Economists on CBS' Face The Nation said the federal government should be doing more to jumpstart the economy, such as cutting taxes and investing in infrastructure.

"Right now," said former Council of Economic Advisers chair Laura Tyson, "the deficit is not the major issue."

Mark Zandi, chief economist for Moody's Analytics, agreed.

"We do need to address our long-term fiscal problems," he said, "but not in the near-term."

Many voters, however, are expressing worries about the nation's long-term financial shape. And the strength of the Tea Party movement is based in large part on its calls for fiscal responsibility.

Zandi said suspending the payroll tax as President Obama is expected to propose Wednesday would make sense.

"I think if we suspend the payroll tax for businesses that go out and hire additional workers, expand the job tax credit that's in place today ... I think that would be a boost to the economy," he said.

Obama is also likely to call for a permanent extension of the Research and Development tax credit.

Zandi said the business community, which has soured on Obama, could support the measures - depending on how they're paid for. But he warned against eliminating the Bush tax cuts for wealthy tax payers, at least until the economy recovers in a couple of years.
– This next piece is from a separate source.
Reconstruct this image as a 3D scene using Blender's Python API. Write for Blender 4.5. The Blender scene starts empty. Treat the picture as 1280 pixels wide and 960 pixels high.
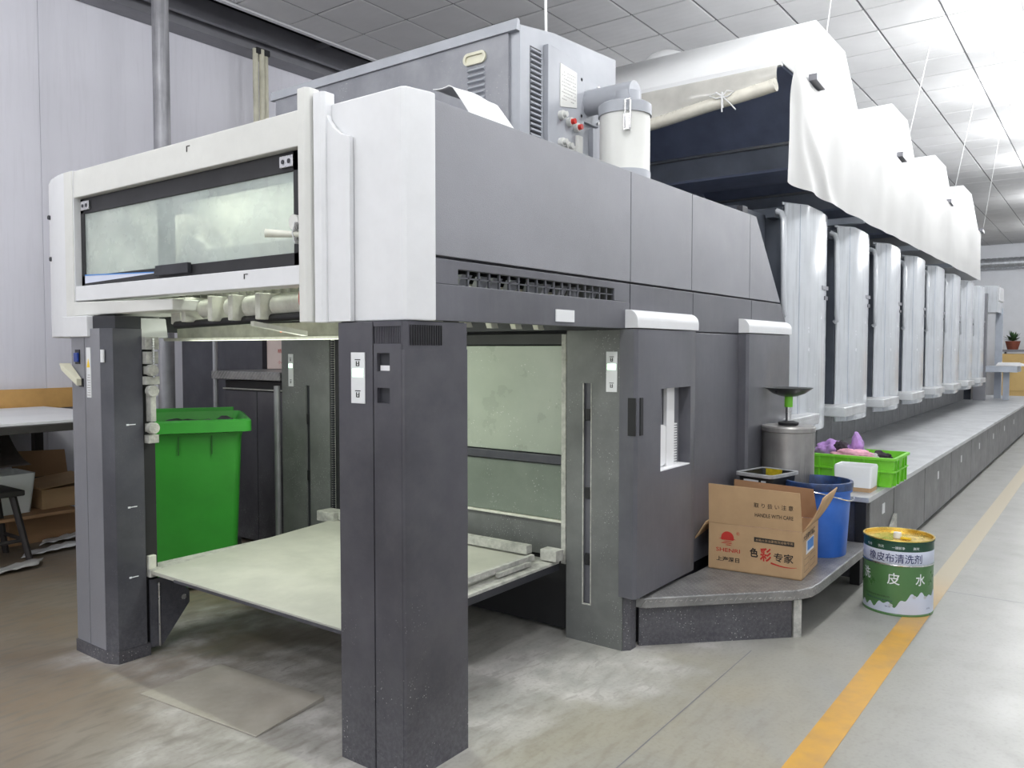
import bpy, bmesh, math, random
from mathutils import Vector, Matrix, noise as mnoise
R_ = random.Random(7)
SC = bpy.context.scene
COL = SC.collection

# ------------------------------------------------------------------ camera
cam_d = bpy.data.cameras.new('camera'); cam = bpy.data.objects.new('camera', cam_d); COL.objects.link(cam)
cam_d.sensor_width = 36.0; cam_d.lens = 1012.0 / 1280.0 * 36.0; cam_d.clip_start = 0.05; cam_d.clip_end = 200
YAW = math.radians(36.7); PIT = math.atan(43 / 1012.0)
Fv = Vector((math.cos(YAW) * math.cos(PIT), math.sin(YAW) * math.cos(PIT), -math.sin(PIT)))
Rv = Vector((math.sin(YAW), -math.cos(YAW), 0)); Uv = Rv.cross(Fv)
cam.matrix_world = Matrix(((Rv.x, Uv.x, -Fv.x, 0), (Rv.y, Uv.y, -Fv.y, 0), (Rv.z, Uv.z, -Fv.z, 1.5), (0, 0, 0, 1)))
SC.camera = cam

# ------------------------------------------------------------------ world, exposure
W = bpy.data.worlds.new('world'); SC.world = W; W.use_nodes = True
bg = W.node_tree.nodes['Background']; bg.inputs[0].default_value = (0.93, 0.96, 1.0, 1); bg.inputs[1].default_value = 1.25
SC.view_settings.view_transform = 'Standard'; SC.view_settings.look = 'None'
SC.view_settings.exposure = 0.12; SC.view_settings.gamma = 1; SC.view_settings.use_curve_mapping = False
LAMP_W = 62.0        # each ceiling globe lamp
INNER_W = 9.0       # tube lamps inside the machine

# ------------------------------------------------------------------ materials
def mat(name, base, rough=0.5, metal=0.0, var=0.12, scale=3.0, dust=0.0, dustcol=(0.62, 0.62, 0.6), streak=0.0,
        specks=0.0, speckscale=60, lowz=0.0, bump=0.0, bumpscale=60, emit=0.0, alpha=None, spec=0.5, grime=0.0, coat=0.0):
    m = bpy.data.materials.new(name); m.use_nodes = True; nt = m.node_tree; N = nt.nodes; L = nt.links
    b = N['Principled BSDF']
    b.inputs['Roughness'].default_value = rough; b.inputs['Metallic'].default_value = metal
    b.inputs['Specular IOR Level'].default_value = spec
    b.inputs['Coat Weight'].default_value = coat; b.inputs['Coat Roughness'].default_value = 0.12
    tc = N.new('ShaderNodeTexCoord')
    def noise(sc, det=4, vec=None, ro=0.6):
        n = N.new('ShaderNodeTexNoise'); n.inputs['Scale'].default_value = sc; n.inputs['Detail'].default_value = det
        n.inputs['Roughness'].default_value = ro
        L.new(vec or tc.outputs['Object'], n.inputs['Vector']); return n.outputs['Fac']
    def ramp(fac, a, c):
        r = N.new('ShaderNodeMapRange'); r.inputs['From Min'].default_value = a; r.inputs['From Max'].default_value = c
        L.new(fac, r.inputs['Value']); return r.outputs['Result']
    def mix(fac, a, c, blend='MIX'):
        x = N.new('ShaderNodeMix'); x.data_type = 'RGBA'; x.blend_type = blend
        if isinstance(fac, float): x.inputs[0].default_value = fac
        else: L.new(fac, x.inputs[0])
        for k, s in ((6, a), (7, c)):
            if isinstance(s, tuple): x.inputs[k].default_value = (*s[:3], 1)
            else: L.new(s, x.inputs[k])
        return x.outputs[2]
    def mul(a, k):
        x = N.new('ShaderNodeMath'); x.operation = 'MULTIPLY'; L.new(a, x.inputs[0])
        if isinstance(k, float): x.inputs[1].default_value = k
        else: L.new(k, x.inputs[1])
        return x.outputs[0]
    lo = tuple(max(0, c * (1 - var)) for c in base); hi = tuple(min(1, c * (1 + var)) for c in base)
    col = mix(ramp(noise(scale), 0.3, 0.7), lo, hi)
    if dust: col = mix(mul(ramp(noise(scale * 1.7 + 1, 8, ro=0.7), 0.42, 0.75), float(dust)), col, dustcol)
    if streak or grime:
        mp = N.new('ShaderNodeMapping'); mp.inputs['Scale'].default_value = (1, 1, 0.06); L.new(tc.outputs['Object'], mp.inputs['Vector'])
        st = noise(28, 4, mp.outputs['Vector'])
        if streak: col = mix(mul(ramp(st, 0.5, 0.72), float(streak)), col, dustcol)
        if grime: col = mix(mul(ramp(st, 0.5, 0.75), float(grime)), col, tuple(c * 0.45 for c in base))
    if specks:
        v = N.new('ShaderNodeTexVoronoi'); v.inputs['Scale'].default_value = speckscale; L.new(tc.outputs['Object'], v.inputs['Vector'])
        s1 = ramp(v.outputs['Distance'], 0.2, 0.08); s2 = ramp(noise(5, 3), 0.5, 0.62)
        sk = mul(mul(s1, s2), float(specks))
        if lowz:
            gg = N.new('ShaderNodeNewGeometry'); sz = N.new('ShaderNodeSeparateXYZ'); L.new(gg.outputs['Position'], sz.inputs[0])
            lz = ramp(sz.outputs[2], lowz, 0.02); sk = mul(sk, lz)
            col = mix(mul(mul(ramp(sz.outputs[2], 0.4, 0.0), ramp(noise(60, 8, ro=0.75), 0.42, 0.75)), 0.3), col, (0.33, 0.33, 0.34))
        col = mix(sk, col, (0.7, 0.7, 0.68))
    L.new(col, b.inputs['Base Color'])
    rr = N.new('ShaderNodeMapRange'); rr.inputs['To Min'].default_value = max(0.02, rough - 0.1); rr.inputs['To Max'].default_value = min(1, rough + 0.15)
    L.new(noise(scale * 2 + 3), rr.inputs['Value']); L.new(rr.outputs['Result'], b.inputs['Roughness'])
    if bump:
        bp = N.new('ShaderNodeBump'); bp.inputs['Strength'].default_value = bump; bp.inputs['Distance'].default_value = 0.01
        L.new(noise(bumpscale, 3), bp.inputs['Height']); L.new(bp.outputs['Normal'], b.inputs['Normal'])
    if emit:
        b.inputs['Emission Color'].default_value = (*base, 1); b.inputs['Emission Strength'].default_value = emit
    if alpha is not None: b.inputs['Alpha'].default_value = alpha
    return m

def nodes_of(m):
    nt = m.node_tree
    return nt, nt.nodes, nt.links, nt.nodes['Principled BSDF']

MT = {}
def defmat(k, *a, **kw): MT[k] = mat(k.replace('_', ' '), *a, **kw)
defmat('white_paint', (0.74, 0.745, 0.76), 0.38, var=0.04, dust=0.15, dustcol=(0.5, 0.5, 0.5))
defmat('cream_white', (0.68, 0.68, 0.65), 0.45, var=0.06, dust=0.2, dustcol=(0.5, 0.5, 0.47))
defmat('slate', (0.058, 0.059, 0.073), 0.36, var=0.18, dust=0.16, dustcol=(0.2, 0.2, 0.21), specks=0.3, speckscale=120, lowz=1.5, coat=0.1)
defmat('slate_post', (0.062, 0.06, 0.073), 0.42, var=0.22, scale=2.2, dust=0.4, dustcol=(0.13, 0.13, 0.14), specks=1.0, speckscale=75, lowz=0.75, coat=0.1)
defmat('slate_mid', (0.225, 0.227, 0.25), 0.4, var=0.12, scale=0.9, dust=0.25, dustcol=(0.33, 0.33, 0.36), bump=0.15, bumpscale=260)
defmat('slate_low', (0.1, 0.101, 0.118), 0.4, var=0.25, scale=1.5, dust=0.3, dustcol=(0.19, 0.19, 0.2), streak=0.12, bump=0.08, bumpscale=260, coat=0.1)
defmat('black', (0.012, 0.012, 0.014), 0.5)
defmat('dark', (0.028, 0.029, 0.036), 0.5, var=0.3)
defmat('tower', (0.57, 0.595, 0.63), 0.2, var=0.07, dust=0.25, dustcol=(0.6, 0.62, 0.64), grime=0.45, coat=0.4)
defmat('tower_body', (0.06, 0.07, 0.09), 0.45, var=0.2, dust=0.2, dustcol=(0.16, 0.17, 0.19))
defmat('base_panel', (0.16, 0.165, 0.17), 0.45, var=0.15, dust=0.35, dustcol=(0.3, 0.3, 0.3))
defmat('skirt_grey', (0.17, 0.17, 0.172), 0.45, var=0.15, dust=0.35, dustcol=(0.3, 0.3, 0.29))
defmat('cab_grey', (0.23, 0.235, 0.26), 0.42, var=0.1, dust=0.3, dustcol=(0.42, 0.42, 0.44), specks=0.5)
defmat('cab_side', (0.36, 0.375, 0.41), 0.42, var=0.06, dust=0.2, dustcol=(0.5, 0.5, 0.52))
defmat('wall', (0.79, 0.785, 0.85), 0.7, var=0.02, scale=1.2, streak=0.12, dustcol=(0.5, 0.49, 0.53))
defmat('far_wall', (0.86, 0.88, 0.92), 0.7, var=0.03)
defmat('hood_white', (0.74, 0.745, 0.75), 0.5, var=0.03)
defmat('lining', (0.3, 0.34, 0.47), 0.5, var=0.15, dust=0.2, dustcol=(0.38, 0.42, 0.54))
defmat('band', (0.45, 0.49, 0.56), 0.42, var=0.15, dust=0.3, dustcol=(0.5, 0.52, 0.56))
defmat('cloth', (0.78, 0.775, 0.755), 0.55, var=0.05, scale=2)
defmat('film', (0.74, 0.72, 0.66), 0.18, var=0.12, scale=5, alpha=0.72)
defmat('roll', (0.72, 0.69, 0.6), 0.28, var=0.12, scale=7)
defmat('green_bin', (0.035, 0.29, 0.03), 0.42, var=0.14, scale=2.2, dust=0.1, dustcol=(0.02, 0.14, 0.02))
defmat('green_crate', (0.18, 0.62, 0.02), 0.38, var=0.15, dust=0.15, dustcol=(0.4, 0.6, 0.3))
defmat('board', (0.44, 0.44, 0.39), 0.42, var=0.08, scale=2.5, dust=0.5, dustcol=(0.58, 0.57, 0.5), bump=0.05, bumpscale=120)
defmat('dusty_metal', (0.4, 0.4, 0.37), 0.6, var=0.25, scale=14, dust=0.8, dustcol=(0.72, 0.71, 0.66), bump=0.4, bumpscale=150)
defmat('cream_metal', (0.62, 0.62, 0.54), 0.5, var=0.2, scale=12, dust=0.5, dustcol=(0.75, 0.75, 0.7))
defmat('chrome', (0.6, 0.6, 0.6), 0.25, metal=1.0, var=0.2, scale=6)
defmat('steel_pole', (0.27, 0.27, 0.29), 0.4, metal=0.4, var=0.2, scale=5, streak=0.4, dustcol=(0.6, 0.6, 0.62))
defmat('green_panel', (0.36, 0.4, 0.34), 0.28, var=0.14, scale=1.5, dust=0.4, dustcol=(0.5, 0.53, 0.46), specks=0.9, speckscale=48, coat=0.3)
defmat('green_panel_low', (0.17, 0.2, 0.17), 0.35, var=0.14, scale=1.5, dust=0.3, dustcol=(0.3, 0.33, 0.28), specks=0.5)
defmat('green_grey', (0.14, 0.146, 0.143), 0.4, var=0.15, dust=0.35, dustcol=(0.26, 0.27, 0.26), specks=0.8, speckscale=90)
defmat('kraft', (0.5, 0.33, 0.18), 0.75, var=0.08, scale=6)
defmat('kraft_in', (0.36, 0.21, 0.11), 0.8, var=0.1)
defmat('ink_black', (0.02, 0.017, 0.015), 0.6)
defmat('ink_red', (0.5, 0.03, 0.02), 0.6)
defmat('ink_tan', (0.48, 0.32, 0.18), 0.7)
defmat('ink_navy', (0.02, 0.03, 0.13), 0.4)
defmat('ink_white', (0.85, 0.87, 0.9), 0.4)
defmat('sticker', (0.75, 0.76, 0.77), 0.5, var=0.04)
defmat('sticker_blue', (0.04, 0.22, 0.62), 0.4)
defmat('sticker_yellow', (0.8, 0.55, 0.03), 0.5)
defmat('red_knob', (0.6, 0.03, 0.02), 0.35)
defmat('blue_plastic', (0.03, 0.15, 0.6), 0.35, var=0.15, dust=0.1, dustcol=(0.2, 0.35, 0.7))
defmat('inky_rim', (0.03, 0.05, 0.11), 0.3, var=0.5, scale=12, dust=0.5, dustcol=(0.02, 0.12, 0.5))
defmat('black_plastic', (0.02, 0.022, 0.024), 0.3, var=0.4, dust=0.3, dustcol=(0.1, 0.11, 0.1))
defmat('grey_rim', (0.35, 0.36, 0.37), 0.4, var=0.3, scale=20)
defmat('yellow_ink', (0.55, 0.42, 0.02), 0.3, var=0.3, scale=30)
defmat('rust_steel', (0.32, 0.31, 0.3), 0.35, metal=0.7, var=0.3, streak=0.8, dustcol=(0.62, 0.6, 0.56), grime=0.6)
defmat('can_green', (0.09, 0.21, 0.075), 0.28, var=0.12, scale=4)
defmat('can_dark', (0.015, 0.07, 0.04), 0.3)
defmat('can_label', (0.62, 0.66, 0.78), 0.35, var=0.03)
defmat('gold', (0.85, 0.62, 0.16), 0.25, metal=0.85, var=0.1)
defmat('milk_plastic', (0.82, 0.84, 0.85), 0.4, var=0.05, dust=0.2, dustcol=(0.6, 0.55, 0.45))
defmat('purple_rag', (0.42, 0.24, 0.55), 0.85, var=0.3, scale=18)
defmat('pink_rag', (0.75, 0.38, 0.48), 0.85, var=0.25, scale=18)
defmat('dark_rag', (0.035, 0.025, 0.035), 0.85, var=0.4, scale=12)
defmat('wood_strip', (0.62, 0.36, 0.12), 0.6, var=0.12, scale=5)
defmat('pine_yellow', (0.72, 0.5, 0.2), 0.6, var=0.06)
defmat('paper', (0.82, 0.82, 0.83), 0.7, var=0.04)
defmat('paper_grey', (0.42, 0.41, 0.4), 0.7, var=0.2)
defmat('pink_box', (0.72, 0.6, 0.55), 0.7, var=0.05)
defmat('dark_wood', (0.035, 0.03, 0.03), 0.5, var=0.3)
defmat('cream_plastic', (0.62, 0.6, 0.47), 0.4, var=0.05)
defmat('yellowed_pipe', (0.62, 0.6, 0.48), 0.5, var=0.2, scale=4, streak=0.4, dustcol=(0.25, 0.22, 0.15))
defmat('track_white', (0.6, 0.6, 0.62), 0.4, var=0.05)
defmat('track_grey', (0.2, 0.2, 0.22), 0.4, var=0.1)
defmat('leaf', (0.06, 0.13, 0.05), 0.6, var=0.5, scale=15)
defmat('terracotta', (0.25, 0.07, 0.04), 0.7)
defmat('foil', (0.55, 0.57, 0.6), 0.35, metal=0.7, var=0.2, scale=12)
defmat('brown_sheet', (0.2, 0.16, 0.15), 0.6, var=0.2, dust=0.5, dustcol=(0.36, 0.3, 0.28))
defmat('led_green', (0.55, 1.0, 0.62), 0.5, emit=3.0)
defmat('led_red', (1.0, 0.2, 0.08), 0.5, emit=3.0)
defmat('tube_glow', (0.93, 1.0, 0.86), 0.5, emit=9.0)
defmat('lamp_glow', (1.0, 1.0, 1.0), 0.5, emit=30.0)
defmat('string', (0.75, 0.75, 0.75), 0.6)
defmat('grid_bar', (0.16, 0.16, 0.17), 0.5)
defmat('blue_tag', (0.01, 0.04, 0.25), 0.4)
defmat('white_panel_in', (0.72, 0.74, 0.68), 0.5, var=0.08, scale=3)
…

"I wouldn't resume those taxes," he said. "I think the recovery is just too fragile and we can't take that chance."

They both said more stimulus help could help the economy - although not immediately - even if it may be politically unpalatable.

"In my view, the economy needs some more help," Zandi said.

Tyson said significant investment in infrastructure - such as high speed rail and air traffic control modernization - is a logical step when the nation faces $2 trillion of unaddressed needs.

"Infrastructure spending is terrific in two ways," she said. "It creates demand right away, when you go out and get the projects started and get the workers started. It also creates the ability to grow and be productive in the future."